Frasa “Diam Membaca Injil”, menjadi penanda komunitas Kristiani yang sebagian juga tengah berada dalam masa pra-paskah yang memiliki tradisi berpuasa dan berpantang menjelang Paskah—yang dari segi teknis sedikit berbeda dengan tradisi berpuasa dalam Islam.
Lalu frasa “Bergerak Berburu Takjil”, meskipun di satu sisi “takjil” identik dengan tradisi berpuasa Muslim, memburu takjil rupanya dilakukan oleh komunitas di luar tradisi Muslim, dalam kasus ini, saudara dan saudari dari Kristiani. Sehingga memberi semarak tersendiri bagaimana keberagaman agama disatukan dalam aktifitas berburu takjil. Takjil jadi pemersatu.
Pesan persatuan dalam humor Pdt. Marcel begitu kuat sejatinya ketika bisa dimaknai tatkala sang pendeta memahami bagaimana konteks Indonesia yang terbiasa hidup berdampingan dan saling berbagi, identitas kuat bagi bangsa Indonesia.
Khotbah Pdt.

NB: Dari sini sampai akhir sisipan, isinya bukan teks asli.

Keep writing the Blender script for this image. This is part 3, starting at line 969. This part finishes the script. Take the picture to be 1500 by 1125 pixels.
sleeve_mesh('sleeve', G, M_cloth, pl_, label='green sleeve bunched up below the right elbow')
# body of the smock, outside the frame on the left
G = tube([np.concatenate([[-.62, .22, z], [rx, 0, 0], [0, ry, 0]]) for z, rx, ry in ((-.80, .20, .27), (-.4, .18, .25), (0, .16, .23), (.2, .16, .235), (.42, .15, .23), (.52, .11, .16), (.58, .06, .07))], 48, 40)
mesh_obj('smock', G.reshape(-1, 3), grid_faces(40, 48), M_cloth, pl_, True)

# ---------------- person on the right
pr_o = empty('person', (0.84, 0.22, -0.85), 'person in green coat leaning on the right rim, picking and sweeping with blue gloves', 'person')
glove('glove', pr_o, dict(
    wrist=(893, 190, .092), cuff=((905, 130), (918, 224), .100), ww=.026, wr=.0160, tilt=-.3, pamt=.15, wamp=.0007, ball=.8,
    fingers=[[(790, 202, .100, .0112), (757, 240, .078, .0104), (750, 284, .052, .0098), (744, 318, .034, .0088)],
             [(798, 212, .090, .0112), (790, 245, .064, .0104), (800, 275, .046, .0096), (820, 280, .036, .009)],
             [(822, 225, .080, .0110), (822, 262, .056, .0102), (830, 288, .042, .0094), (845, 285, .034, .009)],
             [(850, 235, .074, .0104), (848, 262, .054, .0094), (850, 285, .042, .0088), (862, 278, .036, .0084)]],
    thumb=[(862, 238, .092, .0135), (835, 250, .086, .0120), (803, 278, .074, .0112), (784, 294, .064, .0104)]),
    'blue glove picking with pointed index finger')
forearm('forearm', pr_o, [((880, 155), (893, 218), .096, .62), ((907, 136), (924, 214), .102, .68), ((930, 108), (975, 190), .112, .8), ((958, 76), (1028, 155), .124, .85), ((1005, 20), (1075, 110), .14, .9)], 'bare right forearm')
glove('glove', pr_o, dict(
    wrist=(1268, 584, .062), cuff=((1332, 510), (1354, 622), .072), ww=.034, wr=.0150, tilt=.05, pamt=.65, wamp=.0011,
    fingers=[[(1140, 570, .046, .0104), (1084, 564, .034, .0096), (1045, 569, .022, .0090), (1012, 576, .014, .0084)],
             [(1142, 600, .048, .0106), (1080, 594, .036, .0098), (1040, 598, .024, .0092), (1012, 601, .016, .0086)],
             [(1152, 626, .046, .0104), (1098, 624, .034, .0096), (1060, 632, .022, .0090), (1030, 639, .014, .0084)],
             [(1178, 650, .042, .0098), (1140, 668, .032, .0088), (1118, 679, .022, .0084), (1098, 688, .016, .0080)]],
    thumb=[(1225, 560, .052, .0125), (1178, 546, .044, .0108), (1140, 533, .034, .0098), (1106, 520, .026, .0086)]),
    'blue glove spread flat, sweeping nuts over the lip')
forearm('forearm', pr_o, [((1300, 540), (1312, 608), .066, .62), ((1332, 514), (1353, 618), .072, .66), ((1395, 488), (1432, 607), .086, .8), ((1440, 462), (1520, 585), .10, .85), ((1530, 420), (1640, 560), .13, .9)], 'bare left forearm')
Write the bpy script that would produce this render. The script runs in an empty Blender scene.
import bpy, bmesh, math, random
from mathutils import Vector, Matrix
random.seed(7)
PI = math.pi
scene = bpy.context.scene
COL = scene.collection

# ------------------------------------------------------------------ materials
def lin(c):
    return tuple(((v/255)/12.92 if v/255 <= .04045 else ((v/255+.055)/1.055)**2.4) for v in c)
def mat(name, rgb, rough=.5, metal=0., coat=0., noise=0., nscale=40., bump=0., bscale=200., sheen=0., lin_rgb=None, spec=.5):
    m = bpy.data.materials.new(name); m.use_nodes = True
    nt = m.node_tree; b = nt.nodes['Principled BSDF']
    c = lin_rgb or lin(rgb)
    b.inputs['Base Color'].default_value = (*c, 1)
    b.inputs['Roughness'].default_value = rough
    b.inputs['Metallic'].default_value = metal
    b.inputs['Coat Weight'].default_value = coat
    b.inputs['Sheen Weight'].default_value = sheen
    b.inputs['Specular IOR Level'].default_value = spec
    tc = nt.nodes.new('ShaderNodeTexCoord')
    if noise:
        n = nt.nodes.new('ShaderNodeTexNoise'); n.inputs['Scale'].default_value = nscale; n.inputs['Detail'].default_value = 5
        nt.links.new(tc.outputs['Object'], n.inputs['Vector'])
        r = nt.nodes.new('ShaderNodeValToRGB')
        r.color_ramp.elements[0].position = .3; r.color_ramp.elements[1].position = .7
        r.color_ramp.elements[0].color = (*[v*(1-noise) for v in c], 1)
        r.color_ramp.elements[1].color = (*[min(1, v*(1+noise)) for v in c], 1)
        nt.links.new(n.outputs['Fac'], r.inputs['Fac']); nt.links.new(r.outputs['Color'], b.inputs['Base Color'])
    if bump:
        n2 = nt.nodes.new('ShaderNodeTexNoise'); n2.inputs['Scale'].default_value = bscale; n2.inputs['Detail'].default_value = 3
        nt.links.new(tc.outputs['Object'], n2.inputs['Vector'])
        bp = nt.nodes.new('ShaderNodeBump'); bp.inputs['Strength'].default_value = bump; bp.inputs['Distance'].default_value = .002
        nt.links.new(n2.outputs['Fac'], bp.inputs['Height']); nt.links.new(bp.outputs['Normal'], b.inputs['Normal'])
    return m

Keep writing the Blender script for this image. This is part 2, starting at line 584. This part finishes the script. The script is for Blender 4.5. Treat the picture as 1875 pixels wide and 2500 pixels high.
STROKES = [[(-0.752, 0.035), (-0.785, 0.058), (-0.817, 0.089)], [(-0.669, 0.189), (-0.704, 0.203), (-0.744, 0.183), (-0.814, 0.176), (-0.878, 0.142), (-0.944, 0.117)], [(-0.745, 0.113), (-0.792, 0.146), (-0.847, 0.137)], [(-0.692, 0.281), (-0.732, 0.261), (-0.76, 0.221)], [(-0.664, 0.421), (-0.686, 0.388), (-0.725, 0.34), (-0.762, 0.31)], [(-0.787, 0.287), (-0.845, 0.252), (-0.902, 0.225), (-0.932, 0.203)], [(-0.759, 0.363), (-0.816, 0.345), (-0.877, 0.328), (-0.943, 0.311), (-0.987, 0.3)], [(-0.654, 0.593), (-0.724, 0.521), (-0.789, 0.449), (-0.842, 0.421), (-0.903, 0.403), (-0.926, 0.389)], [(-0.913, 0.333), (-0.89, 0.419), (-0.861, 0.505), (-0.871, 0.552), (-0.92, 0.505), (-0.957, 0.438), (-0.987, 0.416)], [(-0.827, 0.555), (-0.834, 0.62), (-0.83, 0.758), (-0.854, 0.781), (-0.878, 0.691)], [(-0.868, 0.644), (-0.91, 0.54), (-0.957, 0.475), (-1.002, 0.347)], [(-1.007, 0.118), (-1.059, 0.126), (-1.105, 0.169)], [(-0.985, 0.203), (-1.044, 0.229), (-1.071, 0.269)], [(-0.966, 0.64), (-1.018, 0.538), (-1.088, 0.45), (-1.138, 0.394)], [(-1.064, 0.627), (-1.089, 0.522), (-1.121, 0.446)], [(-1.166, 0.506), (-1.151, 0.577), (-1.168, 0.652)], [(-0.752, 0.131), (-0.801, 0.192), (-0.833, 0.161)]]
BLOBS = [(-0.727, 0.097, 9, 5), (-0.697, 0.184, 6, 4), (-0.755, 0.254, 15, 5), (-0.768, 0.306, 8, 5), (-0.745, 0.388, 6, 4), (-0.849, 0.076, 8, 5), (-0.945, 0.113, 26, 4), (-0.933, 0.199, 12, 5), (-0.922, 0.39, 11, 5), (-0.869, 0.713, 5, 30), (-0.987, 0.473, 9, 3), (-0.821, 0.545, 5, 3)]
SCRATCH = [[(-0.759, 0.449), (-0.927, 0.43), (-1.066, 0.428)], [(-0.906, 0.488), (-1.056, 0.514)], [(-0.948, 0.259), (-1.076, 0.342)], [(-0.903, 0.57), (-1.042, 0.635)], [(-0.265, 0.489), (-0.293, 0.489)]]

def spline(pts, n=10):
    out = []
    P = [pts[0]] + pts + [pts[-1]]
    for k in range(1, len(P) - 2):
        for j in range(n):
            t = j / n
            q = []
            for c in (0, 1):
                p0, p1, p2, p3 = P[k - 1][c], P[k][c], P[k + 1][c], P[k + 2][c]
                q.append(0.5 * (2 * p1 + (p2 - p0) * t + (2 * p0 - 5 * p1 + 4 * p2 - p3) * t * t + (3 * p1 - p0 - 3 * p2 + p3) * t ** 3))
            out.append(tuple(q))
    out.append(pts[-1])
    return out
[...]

Marcel menandaskan bagaimana Ramadan bisa dinikmati semua kalangan, lintas keyakinan atau agama. Meski konflik berbau agama kerap kali diprovokasi oleh segelintir orang berpikiran sempit, mendengar seloroh Pdt. Marcel menyiratkan bahwa saatnya era kebencian diakhiri berganti abad bagaimana kebersamaan dirayakan dan persaudaraan sejati diciptakan.
Ia melampaui konflik-konflik dan politik adu domba yang disebabkan oleh warisan konflik masa lalu dan provokasi oleh sebagian kecil orang yang tidak menyukai kebersamaan lintas identitas agama.
Semoga berkah Ramadan kali ini membawa pada persatuan hakiki, bahwa umat manusia yang berbeda keyakinan dalam iman ini, masih sama-sama merindukan takjil.
Eh, merindukan perdamaian maksudnya.
Sama-sama menciptakan surga di bumi.
Memberitakan agama kasih, melawan siar kebencian.